* [Given task]: Set down exactly the lines of the listing below, please, beginning with the first and ending with the line that holds "link('latch', finish(bm, 'latch'), M['vinyl'], sl)".
------------------------------------
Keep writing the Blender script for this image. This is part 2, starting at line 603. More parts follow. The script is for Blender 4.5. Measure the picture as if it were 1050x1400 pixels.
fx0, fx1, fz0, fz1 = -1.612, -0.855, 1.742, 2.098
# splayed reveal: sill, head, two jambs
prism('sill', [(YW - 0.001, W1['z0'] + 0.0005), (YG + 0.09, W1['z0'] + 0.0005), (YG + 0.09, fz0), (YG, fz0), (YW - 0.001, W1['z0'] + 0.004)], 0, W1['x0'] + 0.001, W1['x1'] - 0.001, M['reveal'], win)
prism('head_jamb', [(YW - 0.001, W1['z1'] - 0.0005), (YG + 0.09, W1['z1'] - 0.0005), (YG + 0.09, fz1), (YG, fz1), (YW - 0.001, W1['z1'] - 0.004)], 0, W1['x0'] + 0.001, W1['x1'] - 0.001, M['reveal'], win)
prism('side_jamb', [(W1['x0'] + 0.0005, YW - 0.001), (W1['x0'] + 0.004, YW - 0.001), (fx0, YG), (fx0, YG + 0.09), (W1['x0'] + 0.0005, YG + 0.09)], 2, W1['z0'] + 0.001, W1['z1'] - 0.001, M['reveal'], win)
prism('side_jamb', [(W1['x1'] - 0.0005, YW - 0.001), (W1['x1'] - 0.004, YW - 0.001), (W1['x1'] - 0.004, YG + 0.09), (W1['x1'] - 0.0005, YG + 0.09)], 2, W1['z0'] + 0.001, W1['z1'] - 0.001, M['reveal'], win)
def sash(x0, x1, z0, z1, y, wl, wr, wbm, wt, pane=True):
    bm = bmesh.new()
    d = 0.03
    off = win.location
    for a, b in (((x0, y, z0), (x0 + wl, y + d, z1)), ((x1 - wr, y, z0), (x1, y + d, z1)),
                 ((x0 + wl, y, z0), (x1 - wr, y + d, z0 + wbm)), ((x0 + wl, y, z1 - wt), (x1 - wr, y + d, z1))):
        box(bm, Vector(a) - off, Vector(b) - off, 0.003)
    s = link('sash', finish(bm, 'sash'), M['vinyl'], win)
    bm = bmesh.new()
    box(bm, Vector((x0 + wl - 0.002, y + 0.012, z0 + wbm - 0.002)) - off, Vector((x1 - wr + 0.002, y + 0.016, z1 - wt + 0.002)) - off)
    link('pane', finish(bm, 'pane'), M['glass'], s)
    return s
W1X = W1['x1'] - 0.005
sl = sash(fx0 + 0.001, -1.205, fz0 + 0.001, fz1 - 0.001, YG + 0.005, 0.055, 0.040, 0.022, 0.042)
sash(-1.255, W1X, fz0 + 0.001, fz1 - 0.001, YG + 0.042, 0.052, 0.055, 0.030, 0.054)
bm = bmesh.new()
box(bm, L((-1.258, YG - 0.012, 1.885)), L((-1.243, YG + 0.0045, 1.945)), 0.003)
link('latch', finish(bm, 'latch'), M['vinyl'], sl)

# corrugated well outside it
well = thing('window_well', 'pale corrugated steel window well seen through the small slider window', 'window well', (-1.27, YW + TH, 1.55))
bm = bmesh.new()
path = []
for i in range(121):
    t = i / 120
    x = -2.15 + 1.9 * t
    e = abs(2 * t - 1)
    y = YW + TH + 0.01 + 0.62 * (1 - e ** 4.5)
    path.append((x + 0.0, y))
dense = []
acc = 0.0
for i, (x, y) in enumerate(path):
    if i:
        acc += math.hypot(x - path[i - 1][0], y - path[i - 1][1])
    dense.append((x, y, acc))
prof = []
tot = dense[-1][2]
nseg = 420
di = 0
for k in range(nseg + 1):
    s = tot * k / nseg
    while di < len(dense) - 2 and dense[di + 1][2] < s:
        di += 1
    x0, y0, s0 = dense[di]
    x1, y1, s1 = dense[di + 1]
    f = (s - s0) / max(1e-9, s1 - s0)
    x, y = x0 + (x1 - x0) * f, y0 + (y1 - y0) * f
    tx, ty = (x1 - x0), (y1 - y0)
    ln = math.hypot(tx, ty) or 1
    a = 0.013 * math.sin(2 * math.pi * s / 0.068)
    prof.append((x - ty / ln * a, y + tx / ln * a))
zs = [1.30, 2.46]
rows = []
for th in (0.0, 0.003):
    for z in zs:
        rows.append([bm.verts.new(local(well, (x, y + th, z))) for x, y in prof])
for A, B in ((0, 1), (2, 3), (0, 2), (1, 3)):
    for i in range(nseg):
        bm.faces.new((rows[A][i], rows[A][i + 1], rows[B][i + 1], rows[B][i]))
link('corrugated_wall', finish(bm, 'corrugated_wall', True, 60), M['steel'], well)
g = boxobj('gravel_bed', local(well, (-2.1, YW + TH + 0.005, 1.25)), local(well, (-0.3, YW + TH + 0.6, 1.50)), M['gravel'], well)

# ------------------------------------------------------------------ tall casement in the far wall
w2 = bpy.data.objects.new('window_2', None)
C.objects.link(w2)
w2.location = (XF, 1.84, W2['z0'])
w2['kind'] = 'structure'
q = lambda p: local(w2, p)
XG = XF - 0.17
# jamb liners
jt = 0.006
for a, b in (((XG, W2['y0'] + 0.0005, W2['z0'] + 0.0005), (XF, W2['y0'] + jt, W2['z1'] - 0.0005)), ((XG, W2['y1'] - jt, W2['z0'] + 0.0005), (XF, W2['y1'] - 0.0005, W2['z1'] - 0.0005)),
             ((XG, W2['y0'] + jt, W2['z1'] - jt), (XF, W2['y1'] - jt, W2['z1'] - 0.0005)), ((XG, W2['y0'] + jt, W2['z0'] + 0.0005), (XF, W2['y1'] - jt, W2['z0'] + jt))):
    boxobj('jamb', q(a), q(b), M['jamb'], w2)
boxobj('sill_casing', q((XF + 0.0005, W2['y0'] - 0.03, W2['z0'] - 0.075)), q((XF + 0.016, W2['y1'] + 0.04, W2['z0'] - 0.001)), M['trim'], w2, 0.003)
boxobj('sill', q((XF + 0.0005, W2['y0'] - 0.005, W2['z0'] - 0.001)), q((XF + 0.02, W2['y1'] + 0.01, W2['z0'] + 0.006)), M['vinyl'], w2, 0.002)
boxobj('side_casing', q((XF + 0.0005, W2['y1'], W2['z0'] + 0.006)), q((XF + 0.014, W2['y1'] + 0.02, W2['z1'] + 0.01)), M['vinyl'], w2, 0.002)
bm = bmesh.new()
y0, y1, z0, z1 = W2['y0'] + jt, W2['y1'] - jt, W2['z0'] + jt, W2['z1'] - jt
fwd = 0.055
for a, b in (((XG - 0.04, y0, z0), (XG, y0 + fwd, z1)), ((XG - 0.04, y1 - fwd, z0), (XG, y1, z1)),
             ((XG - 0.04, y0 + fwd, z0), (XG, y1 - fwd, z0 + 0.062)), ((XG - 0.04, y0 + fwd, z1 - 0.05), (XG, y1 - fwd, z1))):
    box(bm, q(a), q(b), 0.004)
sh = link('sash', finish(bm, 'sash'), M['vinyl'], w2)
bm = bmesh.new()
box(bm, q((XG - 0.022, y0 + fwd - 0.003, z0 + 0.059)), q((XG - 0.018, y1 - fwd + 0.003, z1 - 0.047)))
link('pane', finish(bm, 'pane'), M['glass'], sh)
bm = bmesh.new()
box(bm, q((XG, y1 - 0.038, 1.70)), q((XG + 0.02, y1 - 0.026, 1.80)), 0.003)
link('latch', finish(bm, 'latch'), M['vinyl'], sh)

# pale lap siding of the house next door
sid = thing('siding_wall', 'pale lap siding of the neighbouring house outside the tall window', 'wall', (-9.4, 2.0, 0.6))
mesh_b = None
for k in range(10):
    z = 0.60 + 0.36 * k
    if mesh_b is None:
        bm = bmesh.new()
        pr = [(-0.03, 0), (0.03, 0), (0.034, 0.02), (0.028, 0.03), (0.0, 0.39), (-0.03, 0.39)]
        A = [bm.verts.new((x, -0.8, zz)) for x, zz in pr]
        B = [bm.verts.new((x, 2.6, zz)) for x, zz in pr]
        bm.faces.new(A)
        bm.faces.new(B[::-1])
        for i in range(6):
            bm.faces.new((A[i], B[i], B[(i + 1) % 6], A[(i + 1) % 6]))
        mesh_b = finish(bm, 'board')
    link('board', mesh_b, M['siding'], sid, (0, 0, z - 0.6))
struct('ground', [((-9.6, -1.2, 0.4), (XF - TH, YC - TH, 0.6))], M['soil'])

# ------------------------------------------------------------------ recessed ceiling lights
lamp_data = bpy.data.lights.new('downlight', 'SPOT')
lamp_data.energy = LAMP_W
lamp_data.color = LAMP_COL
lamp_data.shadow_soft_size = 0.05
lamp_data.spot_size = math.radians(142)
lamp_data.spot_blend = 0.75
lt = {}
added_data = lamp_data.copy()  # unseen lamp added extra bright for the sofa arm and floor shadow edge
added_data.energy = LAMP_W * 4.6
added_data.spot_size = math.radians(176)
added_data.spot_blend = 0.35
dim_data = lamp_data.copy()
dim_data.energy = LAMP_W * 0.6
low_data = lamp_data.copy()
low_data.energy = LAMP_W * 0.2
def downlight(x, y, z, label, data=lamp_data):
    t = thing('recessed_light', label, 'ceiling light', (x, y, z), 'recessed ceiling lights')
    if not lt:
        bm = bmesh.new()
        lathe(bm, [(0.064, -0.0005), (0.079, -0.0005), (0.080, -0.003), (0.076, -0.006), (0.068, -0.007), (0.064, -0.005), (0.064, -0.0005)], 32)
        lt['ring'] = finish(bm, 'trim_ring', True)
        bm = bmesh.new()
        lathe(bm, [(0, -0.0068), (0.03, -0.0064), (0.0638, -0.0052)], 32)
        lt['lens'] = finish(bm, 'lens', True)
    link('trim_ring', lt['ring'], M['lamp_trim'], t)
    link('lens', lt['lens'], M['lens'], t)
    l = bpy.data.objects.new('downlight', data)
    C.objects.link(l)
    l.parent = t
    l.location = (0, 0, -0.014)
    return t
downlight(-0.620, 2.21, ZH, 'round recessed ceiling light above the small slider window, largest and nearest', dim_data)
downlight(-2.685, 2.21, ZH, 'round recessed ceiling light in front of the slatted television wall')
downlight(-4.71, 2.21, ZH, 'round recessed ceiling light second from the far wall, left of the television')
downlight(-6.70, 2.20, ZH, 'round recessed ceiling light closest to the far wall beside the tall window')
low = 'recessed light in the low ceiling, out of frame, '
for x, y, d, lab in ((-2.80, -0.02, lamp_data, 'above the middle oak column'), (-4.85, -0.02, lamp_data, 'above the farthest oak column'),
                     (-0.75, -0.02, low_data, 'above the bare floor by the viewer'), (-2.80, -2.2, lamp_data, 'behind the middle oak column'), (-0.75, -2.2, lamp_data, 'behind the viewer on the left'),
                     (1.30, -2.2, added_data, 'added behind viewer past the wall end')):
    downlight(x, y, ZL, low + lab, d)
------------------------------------
* [Final answer]:
Keep writing the Blender script for this image. This is part 2, starting at line 603. More parts follow. The script is for Blender 4.5. Measure the picture as if it were 1050x1400 pixels.
fx0, fx1, fz0, fz1 = -1.612, -0.855, 1.742, 2.098
# splayed reveal: sill, head, two jambs
prism('sill', [(YW - 0.001, W1['z0'] + 0.0005), (YG + 0.09, W1['z0'] + 0.0005), (YG + 0.09, fz0), (YG, fz0), (YW - 0.001, W1['z0'] + 0.004)], 0, W1['x0'] + 0.001, W1['x1'] - 0.001, M['reveal'], win)
prism('head_jamb', [(YW - 0.001, W1['z1'] - 0.0005), (YG + 0.09, W1['z1'] - 0.0005), (YG + 0.09, fz1), (YG, fz1), (YW - 0.001, W1['z1'] - 0.004)], 0, W1['x0'] + 0.001, W1['x1'] - 0.001, M['reveal'], win)
prism('side_jamb', [(W1['x0'] + 0.0005, YW - 0.001), (W1['x0'] + 0.004, YW - 0.001), (fx0, YG), (fx0, YG + 0.09), (W1['x0'] + 0.0005, YG + 0.09)], 2, W1['z0'] + 0.001, W1['z1'] - 0.001, M['reveal'], win)
prism('side_jamb', [(W1['x1'] - 0.0005, YW - 0.001), (W1['x1'] - 0.004, YW - 0.001), (W1['x1'] - 0.004, YG + 0.09), (W1['x1'] - 0.0005, YG + 0.09)], 2, W1['z0'] + 0.001, W1['z1'] - 0.001, M['reveal'], win)
def sash(x0, x1, z0, z1, y, wl, wr, wbm, wt, pane=True):
    bm = bmesh.new()
    d = 0.03
    off = win.location
    for a, b in (((x0, y, z0), (x0 + wl, y + d, z1)), ((x1 - wr, y, z0), (x1, y + d, z1)),
                 ((x0 + wl, y, z0), (x1 - wr, y + d, z0 + wbm)), ((x0 + wl, y, z1 - wt), (x1 - wr, y + d, z1))):
        box(bm, Vector(a) - off, Vector(b) - off, 0.003)
    s = link('sash', finish(bm, 'sash'), M['vinyl'], win)
    bm = bmesh.new()
    box(bm, Vector((x0 + wl - 0.002, y + 0.012, z0 + wbm - 0.002)) - off, Vector((x1 - wr + 0.002, y + 0.016, z1 - wt + 0.002)) - off)
    link('pane', finish(bm, 'pane'), M['glass'], s)
    return s
W1X = W1['x1'] - 0.005
sl = sash(fx0 + 0.001, -1.205, fz0 + 0.001, fz1 - 0.001, YG + 0.005, 0.055, 0.040, 0.022, 0.042)
sash(-1.255, W1X, fz0 + 0.001, fz1 - 0.001, YG + 0.042, 0.052, 0.055, 0.030, 0.054)
bm = bmesh.new()
box(bm, L((-1.258, YG - 0.012, 1.885)), L((-1.243, YG + 0.0045, 1.945)), 0.003)
link('latch', finish(bm, 'latch'), M['vinyl'], sl)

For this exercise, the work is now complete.